A first look at options for changing how residents and visitors get on and off the freeway includes solutions to trains holding up traffic at Bell Road and better penetration into the downtown business core.
“These are the alternatives looking the best right now,” said Blaine public works director Steve Banham of a handful of rough new designs for exits 274 and 276 that will be discussed at an April 19 city council work session at Blaine city hall.


One of the triggers for the access study was the plan by the federal government to expand the Peace Arch border inspection facility which ran up against community sentiment that Peace Arch state park should not be encroached upon, leaving a southward expansion the only feasible alternative.

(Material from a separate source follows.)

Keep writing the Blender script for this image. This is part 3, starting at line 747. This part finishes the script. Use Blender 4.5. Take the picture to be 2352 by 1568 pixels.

The city had already received funding through the International Mobility and Trade Corridor project for an access study to look at expanding the 274 interchange. “It’s just a partial and it doesn’t work well,” Banham said. The access report looked at both interchanges but further environmental reviews, design and construction will proceed separately.


Options for interchange 276 closest to the border include feeding freeway traffic on and off near H and Harrison streets, and keeping the interchange between D Street and Peace Portal Drive, just moving it further away from the port of entry. Banham said he favored the downtown option, which kept the traffic near businesses and gas stations and far from schools. “You’d have an interchange dumping into a residential area,” he said. “It’s flying in the face of zoning.” He added that option would mean 6th Street would need to be blocked off at H Street and Harrison Avenue would end in a cul-de-sac in front of the post office. “I’m not crazy about that,” Banham said.


The option Banham prefers has the northbound on and off ramps running behind the USA gas station and into D Street, while southbound ramps line replace F Street west of the freeway and end on Peace Portal Drive.


“Right now this is the best but it has some problems,” Banham said. “What I like is, it backs away from the port of entry and gives you some room.” He added the option also gave better exposure to downtown gas stations and businesses and eliminated the tangle of streets converging under the D Street overpass. A potential problem for the design is that it runs close to the border between highway commercial and residential zones near the intersection of E and Fourth streets.


Banham said the greatest positive spinoff of redesigning the 274 interchange will be a bridge that takes traffic over the railroad tracks at Portal Way and Bell Road.


“The good news is that separation from the tracks,” he said. Where the on and off ramps would go remains a difficulty. The proposed redesign would add a southbound off-ramp and a northbound onramp, where traffic can now only enter the freeway southbound and exit northbound. Northbound ramps would end and begin at Odell Road, creating some access problems for homes down towards Dakota Creek on that side of the freeway. They are also looking at several options on the freeway itself to separate truck traffic bound for exit 275 from other traffic.


“It’s still a work in progress,” Banham said. He described the current study as the first step, to be followed by possibly lengthy environmental review and public comment periods which would likely lead to many design revisions.
The access study will be discussed April 19 at the city hall on H Street starting at 6 p.m.